You are aware that Dr Hooker has worked hard at Nepenthes & will soon publish: I told him to try the secretion of pitchers which had caught no insects, & it cd. not digest.5 Therefore to get the ferment, it wd be necessary to give some nitrogenous compound, & wd. not this make the separation of the ferment very difficult?—

In Haste | yours sincerely | Ch Darwin

The year and month are established by the relationship between this letter and the letter from Lawson Tait, 15 July [1875].
CD stayed at Abinger Hall, Surrey, the home of Thomas Henry Farrer, from 3 June to 6 July 1875 (CD’s ‘Journal’ (Appendix II)). Tait had written six letters to CD during his stay.

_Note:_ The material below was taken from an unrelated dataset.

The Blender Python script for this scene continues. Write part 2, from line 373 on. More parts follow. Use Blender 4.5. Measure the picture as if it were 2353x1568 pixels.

Tait was trying to obtain specimens of Drosera binata, the forked-leaf sundew (see letter from Lawson Tait, 15 July [1875]). CD had received the plant from Dorothy Fanny Nevill (see Correspondence vol. 22, letter to D. F. Nevill, 7 September 1874).
CD had advised Joseph Dalton Hooker on his research on the digestive properties of the tropical pitcher-plant, Nepenthes (Correspondence vol. 21, letter to J. D. Hooker, 3 November [1873]). For Tait’s interest in the plant, see the letter from Lawson Tait, 15 July [1875] and n 5.